February 2016: Finance Plan Update

NCDOT updated the I-95 finance plan – prepared as a condition for entry into the Interstate System Reconstruction and Rehabilitation Pilot Program – to include the implications of the Strategic Transportation Investments (STI) legislation on the state's ability to fund I-95 improvements without tolling and also to reflect new federal transportation funding authorization legislation.

Based on traffic and revenue forecasts prepared for the I-95 Economic Assessment – the original finance plan indicated a high probability that tolling could fully fund the I-95 improvements with little or no need for public equity and that toll financing would allow an aggressive improvement program schedule, with needed improvements completed far faster than through use of traditional funding.

The updated finance plan concluded that NCDOT will not be able to accelerate I-95 improvements in any significant way, because STI restricts the amount of Highway Trust Fund revenues that can be spent on a single project or corridor.

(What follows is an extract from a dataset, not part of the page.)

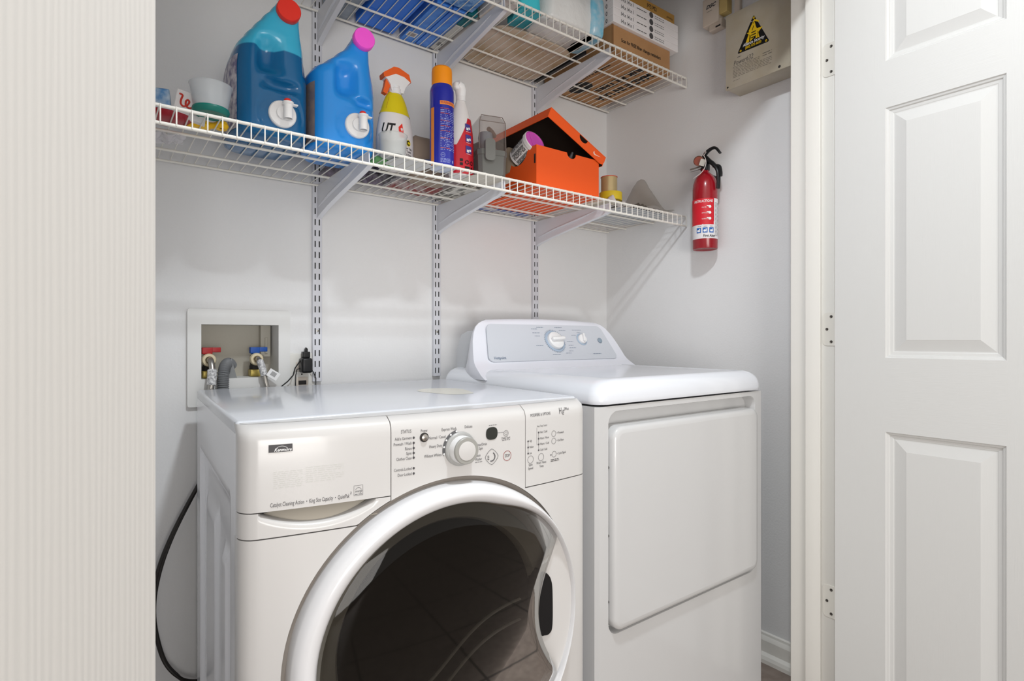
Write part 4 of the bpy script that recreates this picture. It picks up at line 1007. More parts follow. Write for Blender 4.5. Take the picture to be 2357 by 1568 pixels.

Even under the more conservative tolling scheme, toll revenues could underpin financing of an aggressive construction program under which the 182-mile stretch of I-95 could be improved and rehabilitated within 20 years of the start of construction.

The economic assessment and the finance plan concluded that the use of traditional public funding at historical funding rates would, at best, require 60 years to complete the same program, and with continued accrual of needs for both expansion and rehabilitation over time, it is more likely that traditional funding would never address I-95 needs.